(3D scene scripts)
* Start *
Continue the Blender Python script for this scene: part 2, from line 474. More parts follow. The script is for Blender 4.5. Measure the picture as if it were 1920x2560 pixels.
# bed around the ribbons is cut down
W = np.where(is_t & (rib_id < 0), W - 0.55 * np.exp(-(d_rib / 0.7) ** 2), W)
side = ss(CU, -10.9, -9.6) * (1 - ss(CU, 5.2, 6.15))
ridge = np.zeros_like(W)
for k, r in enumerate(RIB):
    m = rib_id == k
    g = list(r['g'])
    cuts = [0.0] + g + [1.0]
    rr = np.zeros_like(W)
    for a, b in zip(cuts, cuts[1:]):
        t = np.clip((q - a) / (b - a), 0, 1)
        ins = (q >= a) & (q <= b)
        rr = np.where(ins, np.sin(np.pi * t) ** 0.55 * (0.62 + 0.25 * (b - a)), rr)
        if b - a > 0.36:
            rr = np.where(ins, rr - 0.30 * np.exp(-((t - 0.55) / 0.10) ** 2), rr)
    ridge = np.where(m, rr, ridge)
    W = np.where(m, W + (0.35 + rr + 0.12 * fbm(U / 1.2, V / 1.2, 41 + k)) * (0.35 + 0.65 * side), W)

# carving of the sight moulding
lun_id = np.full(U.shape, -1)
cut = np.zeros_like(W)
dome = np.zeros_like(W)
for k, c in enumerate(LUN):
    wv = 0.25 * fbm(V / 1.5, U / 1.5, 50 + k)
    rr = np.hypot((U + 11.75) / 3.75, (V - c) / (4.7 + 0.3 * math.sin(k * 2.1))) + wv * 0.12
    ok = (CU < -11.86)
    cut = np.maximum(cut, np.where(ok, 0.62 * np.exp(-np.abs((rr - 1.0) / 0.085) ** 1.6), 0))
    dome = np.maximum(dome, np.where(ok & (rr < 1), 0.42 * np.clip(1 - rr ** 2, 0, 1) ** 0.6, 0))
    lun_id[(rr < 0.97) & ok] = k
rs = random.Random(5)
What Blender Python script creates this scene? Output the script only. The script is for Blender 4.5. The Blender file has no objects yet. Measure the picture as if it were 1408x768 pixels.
* End *
* Start *
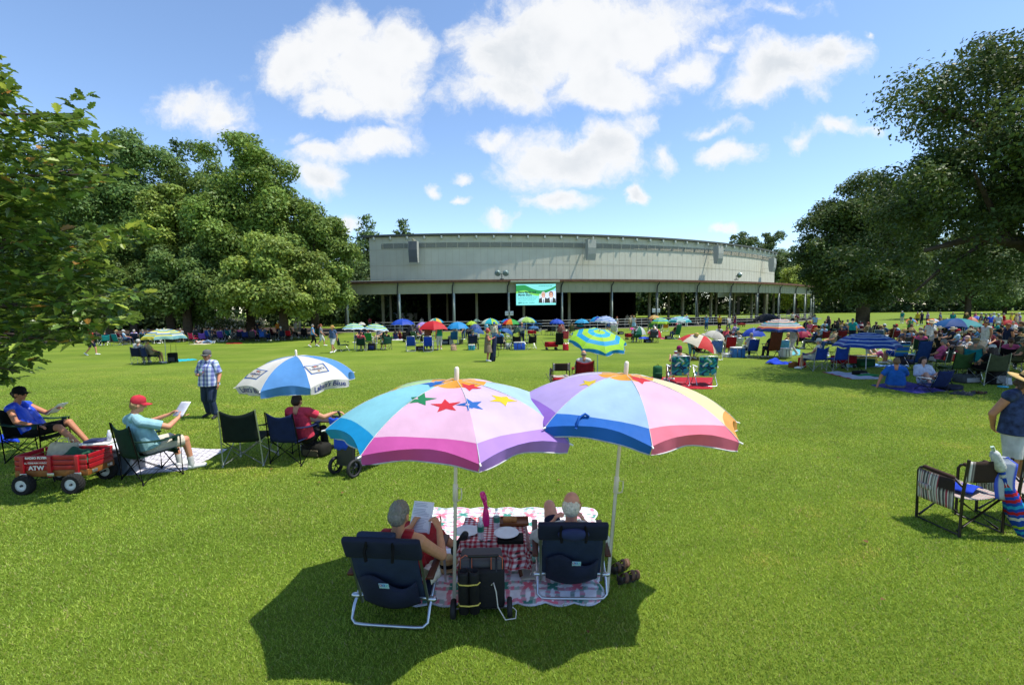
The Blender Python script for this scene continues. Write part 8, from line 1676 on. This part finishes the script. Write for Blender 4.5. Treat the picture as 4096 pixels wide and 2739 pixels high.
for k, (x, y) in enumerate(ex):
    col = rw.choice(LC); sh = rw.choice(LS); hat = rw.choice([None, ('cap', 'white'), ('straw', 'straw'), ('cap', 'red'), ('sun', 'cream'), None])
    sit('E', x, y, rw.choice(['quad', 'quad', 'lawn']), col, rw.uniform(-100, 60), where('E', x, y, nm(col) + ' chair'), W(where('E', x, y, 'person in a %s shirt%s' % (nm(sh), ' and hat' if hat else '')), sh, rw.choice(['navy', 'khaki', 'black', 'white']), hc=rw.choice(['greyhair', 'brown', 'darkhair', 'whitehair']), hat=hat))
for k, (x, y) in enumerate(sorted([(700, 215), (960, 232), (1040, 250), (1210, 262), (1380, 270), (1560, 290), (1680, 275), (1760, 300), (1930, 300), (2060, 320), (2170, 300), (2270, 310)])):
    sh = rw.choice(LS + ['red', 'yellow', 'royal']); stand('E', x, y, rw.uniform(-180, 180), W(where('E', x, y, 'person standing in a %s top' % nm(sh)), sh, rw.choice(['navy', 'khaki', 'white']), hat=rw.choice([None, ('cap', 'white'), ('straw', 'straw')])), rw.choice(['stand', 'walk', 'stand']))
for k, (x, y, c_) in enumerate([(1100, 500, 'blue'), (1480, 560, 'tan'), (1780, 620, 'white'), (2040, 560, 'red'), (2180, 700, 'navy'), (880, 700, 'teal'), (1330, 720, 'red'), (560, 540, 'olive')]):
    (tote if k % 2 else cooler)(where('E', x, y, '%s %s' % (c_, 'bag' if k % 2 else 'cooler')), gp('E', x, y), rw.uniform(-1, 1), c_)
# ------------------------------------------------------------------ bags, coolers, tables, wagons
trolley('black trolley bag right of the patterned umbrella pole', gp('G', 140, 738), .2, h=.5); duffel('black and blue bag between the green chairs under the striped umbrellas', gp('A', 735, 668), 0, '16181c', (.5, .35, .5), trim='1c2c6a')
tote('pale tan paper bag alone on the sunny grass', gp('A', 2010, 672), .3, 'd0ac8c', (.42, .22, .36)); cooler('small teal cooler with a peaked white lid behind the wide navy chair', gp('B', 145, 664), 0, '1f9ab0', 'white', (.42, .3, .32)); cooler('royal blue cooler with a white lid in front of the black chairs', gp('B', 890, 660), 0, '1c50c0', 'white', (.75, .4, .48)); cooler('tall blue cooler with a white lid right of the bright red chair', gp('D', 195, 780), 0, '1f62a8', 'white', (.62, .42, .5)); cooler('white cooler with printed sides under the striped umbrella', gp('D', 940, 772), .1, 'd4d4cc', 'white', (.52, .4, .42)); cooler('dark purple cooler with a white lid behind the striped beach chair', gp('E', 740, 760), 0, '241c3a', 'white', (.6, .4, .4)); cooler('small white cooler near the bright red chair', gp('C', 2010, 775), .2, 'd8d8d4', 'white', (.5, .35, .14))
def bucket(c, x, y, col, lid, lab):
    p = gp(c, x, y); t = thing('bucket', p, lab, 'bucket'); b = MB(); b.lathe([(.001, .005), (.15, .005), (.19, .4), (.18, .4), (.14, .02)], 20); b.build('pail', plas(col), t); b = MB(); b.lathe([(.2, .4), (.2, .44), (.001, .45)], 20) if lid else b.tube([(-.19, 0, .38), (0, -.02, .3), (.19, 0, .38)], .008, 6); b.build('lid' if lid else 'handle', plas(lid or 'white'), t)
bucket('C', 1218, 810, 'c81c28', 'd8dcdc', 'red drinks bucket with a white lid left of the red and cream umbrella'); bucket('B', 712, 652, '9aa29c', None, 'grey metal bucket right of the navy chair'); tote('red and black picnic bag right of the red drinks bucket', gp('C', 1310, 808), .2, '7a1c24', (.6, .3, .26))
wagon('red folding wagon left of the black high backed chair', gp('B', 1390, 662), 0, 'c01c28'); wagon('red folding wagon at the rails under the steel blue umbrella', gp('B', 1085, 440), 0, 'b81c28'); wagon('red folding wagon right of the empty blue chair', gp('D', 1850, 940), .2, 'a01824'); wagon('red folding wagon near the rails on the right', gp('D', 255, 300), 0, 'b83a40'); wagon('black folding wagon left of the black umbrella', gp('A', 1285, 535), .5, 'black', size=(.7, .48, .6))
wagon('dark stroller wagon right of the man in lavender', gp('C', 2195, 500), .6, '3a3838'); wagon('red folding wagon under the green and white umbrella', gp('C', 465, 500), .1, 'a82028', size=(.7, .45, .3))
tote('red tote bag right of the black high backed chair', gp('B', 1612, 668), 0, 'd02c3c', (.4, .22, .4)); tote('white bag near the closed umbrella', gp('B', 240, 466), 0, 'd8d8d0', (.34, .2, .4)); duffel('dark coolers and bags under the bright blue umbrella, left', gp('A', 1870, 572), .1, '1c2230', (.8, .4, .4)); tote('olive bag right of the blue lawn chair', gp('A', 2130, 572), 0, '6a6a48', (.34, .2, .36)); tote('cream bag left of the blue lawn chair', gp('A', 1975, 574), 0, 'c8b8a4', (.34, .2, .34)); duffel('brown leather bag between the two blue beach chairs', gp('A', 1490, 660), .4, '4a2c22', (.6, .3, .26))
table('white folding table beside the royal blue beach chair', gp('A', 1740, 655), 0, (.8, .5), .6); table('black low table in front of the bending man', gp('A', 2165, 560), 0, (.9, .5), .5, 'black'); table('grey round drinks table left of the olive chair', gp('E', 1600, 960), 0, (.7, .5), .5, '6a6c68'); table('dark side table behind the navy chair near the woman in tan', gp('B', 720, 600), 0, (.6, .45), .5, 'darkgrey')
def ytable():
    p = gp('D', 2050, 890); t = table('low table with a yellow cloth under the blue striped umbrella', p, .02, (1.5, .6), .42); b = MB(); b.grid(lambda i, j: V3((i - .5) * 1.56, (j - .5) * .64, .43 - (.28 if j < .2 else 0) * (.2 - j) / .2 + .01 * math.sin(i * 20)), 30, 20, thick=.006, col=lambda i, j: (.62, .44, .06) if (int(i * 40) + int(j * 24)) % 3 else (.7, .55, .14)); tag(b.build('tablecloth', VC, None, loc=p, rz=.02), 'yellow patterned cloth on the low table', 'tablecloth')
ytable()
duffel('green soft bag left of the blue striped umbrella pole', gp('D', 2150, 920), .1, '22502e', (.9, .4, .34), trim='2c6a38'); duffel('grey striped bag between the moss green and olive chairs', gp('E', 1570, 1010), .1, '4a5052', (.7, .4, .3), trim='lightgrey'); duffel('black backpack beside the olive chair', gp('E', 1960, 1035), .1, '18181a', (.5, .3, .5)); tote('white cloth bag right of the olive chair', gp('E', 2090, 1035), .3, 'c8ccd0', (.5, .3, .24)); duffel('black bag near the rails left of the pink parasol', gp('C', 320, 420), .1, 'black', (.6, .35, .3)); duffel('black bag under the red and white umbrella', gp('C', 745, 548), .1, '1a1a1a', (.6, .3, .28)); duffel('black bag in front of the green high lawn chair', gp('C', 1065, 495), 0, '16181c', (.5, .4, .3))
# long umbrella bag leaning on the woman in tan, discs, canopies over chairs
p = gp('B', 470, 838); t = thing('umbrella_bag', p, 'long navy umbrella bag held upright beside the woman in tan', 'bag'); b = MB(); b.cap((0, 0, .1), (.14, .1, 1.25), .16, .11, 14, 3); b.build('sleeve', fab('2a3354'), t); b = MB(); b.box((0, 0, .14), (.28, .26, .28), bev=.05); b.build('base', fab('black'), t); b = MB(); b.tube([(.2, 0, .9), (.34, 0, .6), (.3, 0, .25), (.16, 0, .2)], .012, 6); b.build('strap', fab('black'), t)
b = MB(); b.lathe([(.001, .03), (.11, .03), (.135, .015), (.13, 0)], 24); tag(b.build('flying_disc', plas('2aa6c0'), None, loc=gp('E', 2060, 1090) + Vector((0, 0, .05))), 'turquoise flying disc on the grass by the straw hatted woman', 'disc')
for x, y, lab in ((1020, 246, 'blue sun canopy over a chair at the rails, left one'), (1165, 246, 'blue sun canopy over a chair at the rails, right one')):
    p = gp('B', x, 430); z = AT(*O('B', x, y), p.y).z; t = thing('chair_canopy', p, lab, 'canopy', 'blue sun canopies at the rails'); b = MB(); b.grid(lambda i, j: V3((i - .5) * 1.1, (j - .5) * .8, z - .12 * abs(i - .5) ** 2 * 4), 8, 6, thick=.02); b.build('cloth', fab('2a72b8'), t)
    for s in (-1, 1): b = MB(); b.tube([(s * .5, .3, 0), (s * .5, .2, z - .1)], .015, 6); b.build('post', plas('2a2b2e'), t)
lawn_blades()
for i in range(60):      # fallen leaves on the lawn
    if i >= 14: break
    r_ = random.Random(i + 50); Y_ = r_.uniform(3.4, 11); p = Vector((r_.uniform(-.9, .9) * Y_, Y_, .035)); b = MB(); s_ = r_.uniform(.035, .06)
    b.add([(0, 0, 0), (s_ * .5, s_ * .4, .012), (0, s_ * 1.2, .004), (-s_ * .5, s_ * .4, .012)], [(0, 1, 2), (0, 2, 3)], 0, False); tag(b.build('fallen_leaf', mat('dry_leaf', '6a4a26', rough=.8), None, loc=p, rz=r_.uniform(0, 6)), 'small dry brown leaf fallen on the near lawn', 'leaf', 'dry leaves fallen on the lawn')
* End *
Pull out every line above that holds the word "from".

Continue the Blender Python script for this scene: part 2, from line 474. More parts follow. The script is for Blender 4.5. Measure the picture as if it were 1920x2560 pixels.
The Blender Python script for this scene continues. Write part 8, from line 1676 on. This part finishes the script. Write for Blender 4.5. Treat the picture as 4096 pixels wide and 2739 pixels high.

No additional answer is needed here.